(Scene modeling code data)
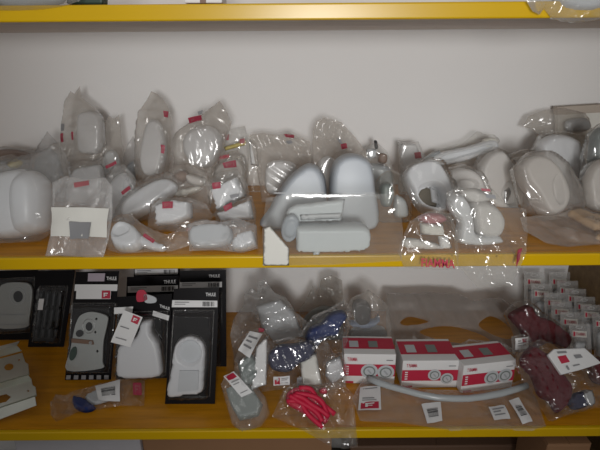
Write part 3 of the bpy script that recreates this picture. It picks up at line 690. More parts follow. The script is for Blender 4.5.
bagged('bagged_console', 'white console box with round right end in a flat clear bag over the rail', 'console', (332, 258), [(266, 198), (292, 194), (340, 194), (398, 194), (403, 230), (402, 261), (330, 265), (264, 266), (262, 232)],
       [dict(name='console', poly=[(296, 231), (320, 230.5), (345, 230), (360, 230), (367, 231), (371.5, 234), (373, 240), (372, 247), (368, 252), (360, 254.5), (340, 255), (318, 255.5), (296, 255)], T=.022, Tb=.04, R=.005, fit=False, w0=-.032, round=False, step=.004, m=W_CONSOLE),
        dict(name='lid', poly=[(284, 224), (288, 217), (296, 213), (322, 210), (348, 207), (346, 222), (345, 230), (296, 231)], T=.01, Tb=.012, R=.004, fit=False, w0=-.066, round=False, step=.004, m=W_CONSOLE),
        dict(name='lid_panel', poly=[(300, 222), (344, 220), (344, 226), (301, 228)], T=.002, Tb=.002, R=.002, fit=False, w0=-.0545, round=False, step=.004, m=LG_PLASTIC),
        dict(name='disc', poly=ellipse(290, 234, 9.5, 14.5, 16, 12), T=.010, Tb=.012, R=.006, fit=False, w0=-.042, panel=True, step=.003, m=solid('cool_grey_plastic', (.40, .44, .49), .4), label='grey round disc'),
        dict(name='tab', poly=[(313, 253), (320, 253), (320, 258), (313, 258)], T=.004, Tb=.004, R=.003, fit=False, w0=-.012, round=False, m=W_CONSOLE),
        dict(name='card', poly=[(264, 228), (270, 226), (289, 248), (289, 265), (263, 265)], T=.0006, Tb=.0006, R=.001, fit=False, w0=.003, round=False, m=CARDP, label='torn cream card')], [],
       Y=-.006, tilt=3, film_m=VEIL, amp=.0006, T=.002, sag=.001)
bagged('bagged_tape_roll', 'pinkish roll and white boxed bits in a bag with red lettering over the rail', 'bag', (436, 258), [(402, 238), (410, 221), (428, 211), (450, 213), (456, 228), (459, 252), (458, 269), (440, 270), (404, 268), (398, 252)],
       [dict(name='roll', poly=ellipse(440, 222, 15, 6, 12), T=.02, Tb=.02, R=.012, fit=False, w0=-.06, m=PINK_RED, label='pinkish red roll'), dict(name='carton', poly=[(425, 226), (450, 227), (450, 239), (426, 238)], T=.02, R=.004, fit=False, w0=-.045, round=False, m=CARDP),
        dict(name='flap', poly=[(442, 239), (452, 238), (457, 251), (444, 252)], T=.012, R=.004, fit=False, w0=-.03, round=False, m=PAPER), dict(name='base_plate', poly=[(410, 240), (440, 246), (444, 252), (408, 250)], T=.01, R=.006, fit=False, w0=-.03, m=W_WARM)],
       [('print', [(420, 257), (453, 258.5), (453, 267), (420, 265.5)])], Y=-.008, tilt=12, film_m=VEIL, amp=.003, sag=.003)
bagged('bagged_cover', 'bright white cover in a big square-cornered bag hanging over the rail', 'bagged cover', (488, 257), [(446, 193), (458, 186), (476, 189), (492, 188), (506, 204), (526, 209), (528, 232), (527, 252), (512, 286), (478, 288), (458, 266), (452, 230)],
       [dict(poly=[(455, 201), (466, 196), (476, 206), (480, 224), (484, 238), (504, 238), (511, 246), (488, 250), (466, 248), (463, 238), (464, 225), (454, 212)], T=.03, R=.018, fit=False, w0=-.05, m=W_PLASTIC, name='cover'),
        dict(name='cover_body', poly=[(480, 207), (494, 204), (508, 212), (514, 226), (507, 241), (486, 240), (480, 224)], T=.03, R=.025, fit=False, w0=-.055, m=W_WARM), dict(name='cover_shoulder', poly=[(470, 194), (492, 193), (502, 204), (480, 207)], T=.02, R=.012, fit=False, w0=-.065, m=W_WARM)],
       [('patch', [(480, 188), (488, 188.5), (489, 191), (481, 190.5)]), ('dark', [(483, 193), (492, 194), (493, 198), (484, 197)]), ('patch', [(516, 250), (521, 247), (519, 258), (514, 266)])], Y=-.012, tilt=9, film_m=VEIL, amp=.006, sag=.005)
bagged('bagged_cardboard', 'torn tan cardboard in a flat see-through bag at right of the middle shelf', 'bag', (566, 246), [(520, 218), (545, 216), (580, 212), (616, 208), (618, 244), (590, 246), (568, 249), (546, 243), (524, 230)],
       [dict(name='cardboard', poly=[(566, 214), (578, 211), (592, 217), (612, 220), (616, 229), (594, 230), (580, 222)], T=.012, R=.008, m=TAN_CARD, round=False), dict(name='cardboard', poly=[(594, 236), (616, 232), (616, 240), (596, 240)], T=.008, R=.006, m=TAN_CARD, round=False)],
       z=ZM, tilt=78, film_m=BEIGE, T=.01)

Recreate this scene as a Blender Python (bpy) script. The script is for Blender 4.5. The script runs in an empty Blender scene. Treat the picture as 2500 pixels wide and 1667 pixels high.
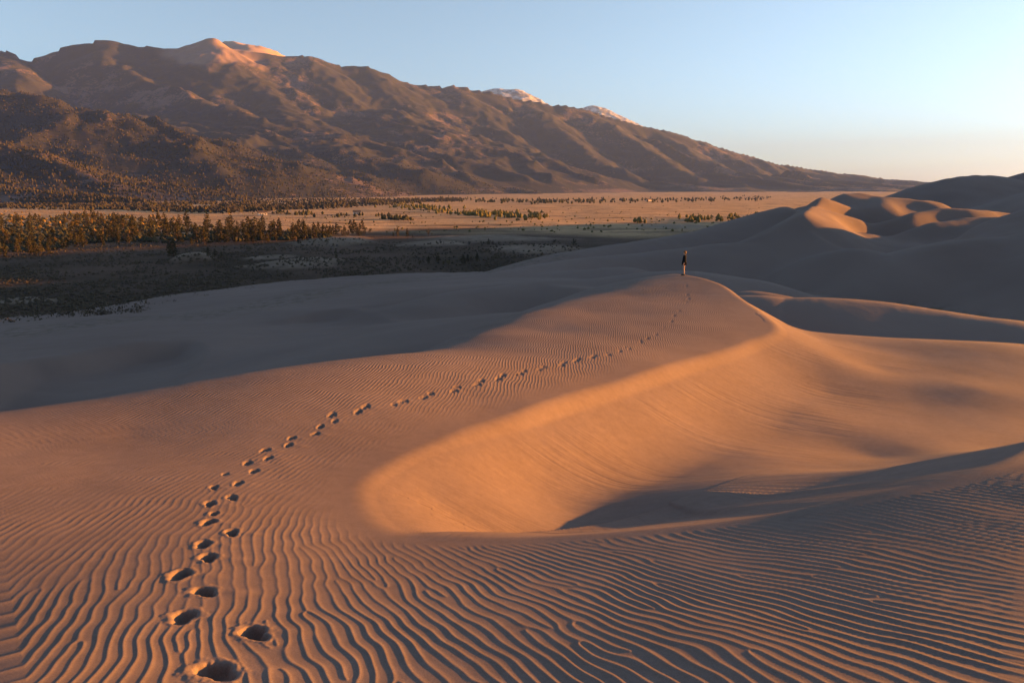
import bpy, math, random
import numpy as np

# ------------------------------------------------------------------ camera, sky, sun, exposure
SC = bpy.context.scene
COL = SC.collection
PITCH = math.atan2(784 - 425, 1568.0)              # eye looks down: horizon sits in the upper quarter
SUN_EL = math.radians(4.2)
SUN_AZ = math.radians(17.0)                        # degrees ahead of the +X direction
cam_d = bpy.data.cameras.new("camera"); cam_d.lens = 24.0; cam_d.sensor_width = 36.0
cam_d.clip_start = 0.05; cam_d.clip_end = 200000.0
cam = bpy.data.objects.new("camera", cam_d); COL.objects.link(cam)
cam.location = (0, 0, 0); cam.rotation_euler = (math.pi / 2 - PITCH, 0, 0)
SC.camera = cam

W = bpy.data.worlds.new("World"); SC.world = W; W.use_nodes = True
wn = W.node_tree.nodes; wl = W.node_tree.links
bg = wn["Background"]
sky = wn.new("ShaderNodeTexSky"); sky.sky_type = 'NISHITA'; sky.sun_disc = False
sky.sun_elevation = SUN_EL
sky.sun_rotation = math.pi / 2 - SUN_AZ            # measured from +Y towards +X
sky.altitude = 2400; sky.air_density = 1.0; sky.dust_density = 6.0; sky.ozone_density = 3.2
hsv = wn.new("ShaderNodeHueSaturation"); hsv.inputs['Hue'].default_value = 0.482; hsv.inputs['Saturation'].default_value = 0.66      # thin dusty evening air
wl.new(sky.outputs[0], hsv.inputs['Color']); wl.new(hsv.outputs[0], bg.inputs[0]); bg.inputs[1].default_value = 0.05

sun_d = bpy.data.lights.new("sun", 'SUN'); sun_d.energy = 5.0; sun_d.angle = math.radians(0.55)
sun_d.color = (1.0, 0.375, 0.045)
sun = bpy.data.objects.new("sun", sun_d); COL.objects.link(sun)
# light travels along -Z of the lamp; point it from the right, slightly ahead
from mathutils import Vector
sdir = Vector((math.cos(SUN_EL) * math.cos(SUN_AZ), math.cos(SUN_EL) * math.sin(SUN_AZ), math.sin(SUN_EL)))
sun.rotation_euler = sdir.to_track_quat('Z', 'Y').to_euler()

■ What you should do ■
Produce an exact copy of each line of data, skipping embedded images.

■ Task result ■
Write part 3 of the bpy script that recreates this picture. It picks up at line 690. More parts follow. The script is for Blender 4.5.
bagged('bagged_console', 'white console box with round right end in a flat clear bag over the rail', 'console', (332, 258), [(266, 198), (292, 194), (340, 194), (398, 194), (403, 230), (402, 261), (330, 265), (264, 266), (262, 232)],
       [dict(name='console', poly=[(296, 231), (320, 230.5), (345, 230), (360, 230), (367, 231), (371.5, 234), (373, 240), (372, 247), (368, 252), (360, 254.5), (340, 255), (318, 255.5), (296, 255)], T=.022, Tb=.04, R=.005, fit=False, w0=-.032, round=False, step=.004, m=W_CONSOLE),
        dict(name='lid', poly=[(284, 224), (288, 217), (296, 213), (322, 210), (348, 207), (346, 222), (345, 230), (296, 231)], T=.01, Tb=.012, R=.004, fit=False, w0=-.066, round=False, step=.004, m=W_CONSOLE),
        dict(name='lid_panel', poly=[(300, 222), (344, 220), (344, 226), (301, 228)], T=.002, Tb=.002, R=.002, fit=False, w0=-.0545, round=False, step=.004, m=LG_PLASTIC),
        dict(name='disc', poly=ellipse(290, 234, 9.5, 14.5, 16, 12), T=.010, Tb=.012, R=.006, fit=False, w0=-.042, panel=True, step=.003, m=solid('cool_grey_plastic', (.40, .44, .49), .4), label='grey round disc'),
        dict(name='tab', poly=[(313, 253), (320, 253), (320, 258), (313, 258)], T=.004, Tb=.004, R=.003, fit=False, w0=-.012, round=False, m=W_CONSOLE),
        dict(name='card', poly=[(264, 228), (270, 226), (289, 248), (289, 265), (263, 265)], T=.0006, Tb=.0006, R=.001, fit=False, w0=.003, round=False, m=CARDP, label='torn cream card')], [],
       Y=-.006, tilt=3, film_m=VEIL, amp=.0006, T=.002, sag=.001)
bagged('bagged_tape_roll', 'pinkish roll and white boxed bits in a bag with red lettering over the rail', 'bag', (436, 258), [(402, 238), (410, 221), (428, 211), (450, 213), (456, 228), (459, 252), (458, 269), (440, 270), (404, 268), (398, 252)],
       [dict(name='roll', poly=ellipse(440, 222, 15, 6, 12), T=.02, Tb=.02, R=.012, fit=False, w0=-.06, m=PINK_RED, label='pinkish red roll'), dict(name='carton', poly=[(425, 226), (450, 227), (450, 239), (426, 238)], T=.02, R=.004, fit=False, w0=-.045, round=False, m=CARDP),
        dict(name='flap', poly=[(442, 239), (452, 238), (457, 251), (444, 252)], T=.012, R=.004, fit=False, w0=-.03, round=False, m=PAPER), dict(name='base_plate', poly=[(410, 240), (440, 246), (444, 252), (408, 250)], T=.01, R=.006, fit=False, w0=-.03, m=W_WARM)],
       [('print', [(420, 257), (453, 258.5), (453, 267), (420, 265.5)])], Y=-.008, tilt=12, film_m=VEIL, amp=.003, sag=.003)
bagged('bagged_cover', 'bright white cover in a big square-cornered bag hanging over the rail', 'bagged cover', (488, 257), [(446, 193), (458, 186), (476, 189), (492, 188), (506, 204), (526, 209), (528, 232), (527, 252), (512, 286), (478, 288), (458, 266), (452, 230)],
       [dict(poly=[(455, 201), (466, 196), (476, 206), (480, 224), (484, 238), (504, 238), (511, 246), (488, 250), (466, 248), (463, 238), (464, 225), (454, 212)], T=.03, R=.018, fit=False, w0=-.05, m=W_PLASTIC, name='cover'),
        dict(name='cover_body', poly=[(480, 207), (494, 204), (508, 212), (514, 226), (507, 241), (486, 240), (480, 224)], T=.03, R=.025, fit=False, w0=-.055, m=W_WARM), dict(name='cover_shoulder', poly=[(470, 194), (492, 193), (502, 204), (480, 207)], T=.02, R=.012, fit=False, w0=-.065, m=W_WARM)],
       [('patch', [(480, 188), (488, 188.5), (489, 191), (481, 190.5)]), ('dark', [(483, 193), (492, 194), (493, 198), (484, 197)]), ('patch', [(516, 250), (521, 247), (519, 258), (514, 266)])], Y=-.012, tilt=9, film_m=VEIL, amp=.006, sag=.005)
bagged('bagged_cardboard', 'torn tan cardboard in a flat see-through bag at right of the middle shelf', 'bag', (566, 246), [(520, 218), (545, 216), (580, 212), (616, 208), (618, 244), (590, 246), (568, 249), (546, 243), (524, 230)],
       [dict(name='cardboard', poly=[(566, 214), (578, 211), (592, 217), (612, 220), (616, 229), (594, 230), (580, 222)], T=.012, R=.008, m=TAN_CARD, round=False), dict(name='cardboard', poly=[(594, 236), (616, 232), (616, 240), (596, 240)], T=.008, R=.006, m=TAN_CARD, round=False)],
       z=ZM, tilt=78, film_m=BEIGE, T=.01)

Recreate this scene as a Blender Python (bpy) script. The script is for Blender 4.5. The script runs in an empty Blender scene. Treat the picture as 2500 pixels wide and 1667 pixels high.
import bpy, math, random
import numpy as np

# ------------------------------------------------------------------ camera, sky, sun, exposure
SC = bpy.context.scene
COL = SC.collection
PITCH = math.atan2(784 - 425, 1568.0)              # eye looks down: horizon sits in the upper quarter
SUN_EL = math.radians(4.2)
SUN_AZ = math.radians(17.0)                        # degrees ahead of the +X direction
cam_d = bpy.data.cameras.new("camera"); cam_d.lens = 24.0; cam_d.sensor_width = 36.0
cam_d.clip_start = 0.05; cam_d.clip_end = 200000.0
cam = bpy.data.objects.new("camera", cam_d); COL.objects.link(cam)
cam.location = (0, 0, 0); cam.rotation_euler = (math.pi / 2 - PITCH, 0, 0)
SC.camera = cam

W = bpy.data.worlds.new("World"); SC.world = W; W.use_nodes = True
wn = W.node_tree.nodes; wl = W.node_tree.links
bg = wn["Background"]
sky = wn.new("ShaderNodeTexSky"); sky.sky_type = 'NISHITA'; sky.sun_disc = False
sky.sun_elevation = SUN_EL
sky.sun_rotation = math.pi / 2 - SUN_AZ            # measured from +Y towards +X
sky.altitude = 2400; sky.air_density = 1.0; sky.dust_density = 6.0; sky.ozone_density = 3.2
hsv = wn.new("ShaderNodeHueSaturation"); hsv.inputs['Hue'].default_value = 0.482; hsv.inputs['Saturation'].default_value = 0.66      # thin dusty evening air
wl.new(sky.outputs[0], hsv.inputs['Color']); wl.new(hsv.outputs[0], bg.inputs[0]); bg.inputs[1].default_value = 0.05

sun_d = bpy.data.lights.new("sun", 'SUN'); sun_d.energy = 5.0; sun_d.angle = math.radians(0.55)
sun_d.color = (1.0, 0.375, 0.045)
sun = bpy.data.objects.new("sun", sun_d); COL.objects.link(sun)
# light travels along -Z of the lamp; point it from the right, slightly ahead
from mathutils import Vector
sdir = Vector((math.cos(SUN_EL) * math.cos(SUN_AZ), math.cos(SUN_EL) * math.sin(SUN_AZ), math.sin(SUN_EL)))
sun.rotation_euler = sdir.to_track_quat('Z', 'Y').to_euler()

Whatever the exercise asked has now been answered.